By Courtney E. Howard
SAN DIEGO, 12 March 2008. Gerald Janicki, senior director, Meggitt Defense Systems Inc. in Irvine, Calif., closed this year's Military & Aerospace Electronics Forum with the presentation, "Liquid Cooling Solutions."
Heat threatens the longevity and performance of electronics, especially vetronics, in mil-aero environments. Among the potential sources of heat are computer processors, solar loads, thermal management systems that make heat, and the vehicle itself, Janicki explains.
Trends driving the need for thermal management, says Janicki, include the following: Netcentric warfare driving higher functional density electronics, current and planned military platforms electronics requiring from several kW to several hundreds of kW, and thermal management becoming a mission-critical function and subsystem in support of key vetronics.
"Thermal management systems need to be simple, modular, and upgradeable to cost-effectively support COTS electronics on legacy and future military platforms," Janicki notes.

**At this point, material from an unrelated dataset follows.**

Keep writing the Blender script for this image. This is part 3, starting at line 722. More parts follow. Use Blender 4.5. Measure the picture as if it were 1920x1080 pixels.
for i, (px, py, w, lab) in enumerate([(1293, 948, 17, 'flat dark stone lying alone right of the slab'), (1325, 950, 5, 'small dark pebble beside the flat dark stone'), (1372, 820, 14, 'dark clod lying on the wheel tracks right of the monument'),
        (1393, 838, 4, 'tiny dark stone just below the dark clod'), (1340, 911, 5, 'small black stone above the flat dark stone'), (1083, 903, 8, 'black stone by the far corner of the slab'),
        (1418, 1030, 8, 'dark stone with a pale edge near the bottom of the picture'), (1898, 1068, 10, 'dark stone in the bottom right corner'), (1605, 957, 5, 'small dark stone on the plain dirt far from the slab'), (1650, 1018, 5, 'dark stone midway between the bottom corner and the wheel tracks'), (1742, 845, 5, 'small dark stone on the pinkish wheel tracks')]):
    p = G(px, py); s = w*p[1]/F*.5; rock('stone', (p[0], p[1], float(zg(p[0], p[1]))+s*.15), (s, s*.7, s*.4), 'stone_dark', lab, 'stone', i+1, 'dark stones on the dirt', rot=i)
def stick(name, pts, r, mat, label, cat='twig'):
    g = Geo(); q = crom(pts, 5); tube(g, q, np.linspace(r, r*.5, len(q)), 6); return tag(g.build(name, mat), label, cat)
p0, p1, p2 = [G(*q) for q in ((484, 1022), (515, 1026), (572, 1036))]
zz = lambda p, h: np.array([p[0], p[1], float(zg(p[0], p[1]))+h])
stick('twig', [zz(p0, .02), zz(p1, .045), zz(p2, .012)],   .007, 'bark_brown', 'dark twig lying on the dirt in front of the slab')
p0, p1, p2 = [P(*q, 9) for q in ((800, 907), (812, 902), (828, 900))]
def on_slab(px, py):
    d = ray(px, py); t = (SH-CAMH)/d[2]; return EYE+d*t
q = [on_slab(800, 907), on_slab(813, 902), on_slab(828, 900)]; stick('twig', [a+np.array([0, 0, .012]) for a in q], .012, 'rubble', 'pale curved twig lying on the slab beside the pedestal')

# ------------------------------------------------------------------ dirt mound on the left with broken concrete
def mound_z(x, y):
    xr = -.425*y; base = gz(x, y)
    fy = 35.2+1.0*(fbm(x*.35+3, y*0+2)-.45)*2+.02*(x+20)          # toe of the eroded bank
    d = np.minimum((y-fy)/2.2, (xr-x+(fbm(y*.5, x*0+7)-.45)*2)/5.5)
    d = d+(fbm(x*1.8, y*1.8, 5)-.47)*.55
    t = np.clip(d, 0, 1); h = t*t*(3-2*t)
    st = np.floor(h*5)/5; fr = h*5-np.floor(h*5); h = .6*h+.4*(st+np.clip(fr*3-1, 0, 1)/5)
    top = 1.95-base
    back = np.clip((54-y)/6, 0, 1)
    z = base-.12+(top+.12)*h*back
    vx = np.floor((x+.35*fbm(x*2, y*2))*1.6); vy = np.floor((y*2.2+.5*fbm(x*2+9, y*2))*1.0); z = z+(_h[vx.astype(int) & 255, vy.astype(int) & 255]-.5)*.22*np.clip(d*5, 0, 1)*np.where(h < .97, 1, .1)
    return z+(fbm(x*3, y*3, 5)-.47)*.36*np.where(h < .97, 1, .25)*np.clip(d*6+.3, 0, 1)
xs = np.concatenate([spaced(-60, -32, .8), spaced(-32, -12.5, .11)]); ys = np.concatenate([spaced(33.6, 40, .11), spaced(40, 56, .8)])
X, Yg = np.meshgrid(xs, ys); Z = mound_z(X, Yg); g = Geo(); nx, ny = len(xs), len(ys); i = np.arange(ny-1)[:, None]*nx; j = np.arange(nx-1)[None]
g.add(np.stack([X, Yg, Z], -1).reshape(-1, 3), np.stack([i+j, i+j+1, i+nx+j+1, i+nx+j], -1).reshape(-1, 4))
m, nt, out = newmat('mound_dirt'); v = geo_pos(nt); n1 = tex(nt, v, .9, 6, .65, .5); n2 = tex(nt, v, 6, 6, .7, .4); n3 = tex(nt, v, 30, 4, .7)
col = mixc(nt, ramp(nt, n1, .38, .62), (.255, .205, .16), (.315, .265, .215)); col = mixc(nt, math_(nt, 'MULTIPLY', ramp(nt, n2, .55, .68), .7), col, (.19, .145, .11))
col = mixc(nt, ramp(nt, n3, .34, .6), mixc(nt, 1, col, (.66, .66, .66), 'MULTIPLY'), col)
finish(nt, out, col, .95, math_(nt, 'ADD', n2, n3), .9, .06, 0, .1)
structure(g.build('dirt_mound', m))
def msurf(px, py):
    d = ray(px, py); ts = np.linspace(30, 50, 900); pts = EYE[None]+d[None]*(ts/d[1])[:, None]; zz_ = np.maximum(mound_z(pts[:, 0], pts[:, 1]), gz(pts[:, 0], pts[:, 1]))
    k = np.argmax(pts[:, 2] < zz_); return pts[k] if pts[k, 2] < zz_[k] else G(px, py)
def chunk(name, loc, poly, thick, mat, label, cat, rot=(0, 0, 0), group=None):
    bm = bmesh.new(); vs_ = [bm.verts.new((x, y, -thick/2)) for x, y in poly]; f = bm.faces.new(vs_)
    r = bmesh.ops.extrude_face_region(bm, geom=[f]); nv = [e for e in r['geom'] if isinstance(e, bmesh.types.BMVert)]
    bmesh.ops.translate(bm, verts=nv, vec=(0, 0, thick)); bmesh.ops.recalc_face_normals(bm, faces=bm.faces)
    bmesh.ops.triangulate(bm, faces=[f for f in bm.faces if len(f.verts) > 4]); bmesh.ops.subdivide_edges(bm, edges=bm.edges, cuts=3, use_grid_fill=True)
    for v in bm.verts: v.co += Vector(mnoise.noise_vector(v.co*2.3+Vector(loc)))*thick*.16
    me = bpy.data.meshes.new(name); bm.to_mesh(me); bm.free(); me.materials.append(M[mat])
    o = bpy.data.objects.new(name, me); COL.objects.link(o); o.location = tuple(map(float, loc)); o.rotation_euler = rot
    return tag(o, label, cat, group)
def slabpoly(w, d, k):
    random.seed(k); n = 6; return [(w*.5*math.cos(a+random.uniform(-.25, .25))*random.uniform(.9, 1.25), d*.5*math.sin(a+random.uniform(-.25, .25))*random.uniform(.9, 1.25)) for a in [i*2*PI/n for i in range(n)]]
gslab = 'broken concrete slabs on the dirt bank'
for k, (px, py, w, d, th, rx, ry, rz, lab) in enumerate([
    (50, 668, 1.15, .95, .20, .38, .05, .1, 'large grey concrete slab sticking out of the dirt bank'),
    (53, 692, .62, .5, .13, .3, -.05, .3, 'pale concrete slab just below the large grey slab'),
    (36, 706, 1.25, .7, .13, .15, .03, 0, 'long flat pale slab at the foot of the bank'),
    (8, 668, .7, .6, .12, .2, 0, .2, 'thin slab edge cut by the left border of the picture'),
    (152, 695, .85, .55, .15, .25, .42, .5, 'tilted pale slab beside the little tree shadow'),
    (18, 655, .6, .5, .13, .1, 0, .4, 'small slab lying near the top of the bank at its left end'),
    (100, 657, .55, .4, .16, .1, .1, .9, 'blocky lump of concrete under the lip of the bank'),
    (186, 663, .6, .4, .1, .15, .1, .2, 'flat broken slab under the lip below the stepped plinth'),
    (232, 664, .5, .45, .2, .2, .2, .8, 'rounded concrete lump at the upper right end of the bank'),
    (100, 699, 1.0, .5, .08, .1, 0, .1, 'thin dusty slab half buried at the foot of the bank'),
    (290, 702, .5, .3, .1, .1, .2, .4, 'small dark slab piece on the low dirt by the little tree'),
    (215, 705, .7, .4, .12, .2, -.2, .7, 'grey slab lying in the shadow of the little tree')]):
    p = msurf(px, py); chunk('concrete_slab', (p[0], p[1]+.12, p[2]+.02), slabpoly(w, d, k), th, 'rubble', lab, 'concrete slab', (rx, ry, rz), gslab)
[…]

The recommended solution set, says Janicki, includes: Ruggedized conduction-cooled cards with thermal spreaders, LFT enclosures with self-contained LFT side-wall cooling, an affordable active cooling and heating system, and modular platform integration.
"We talked to the soldiers; they want cooling," Janicki insists, referencing increased heat dissipation from expanded in-vehicle electronics. "Thermal management is the central issue today."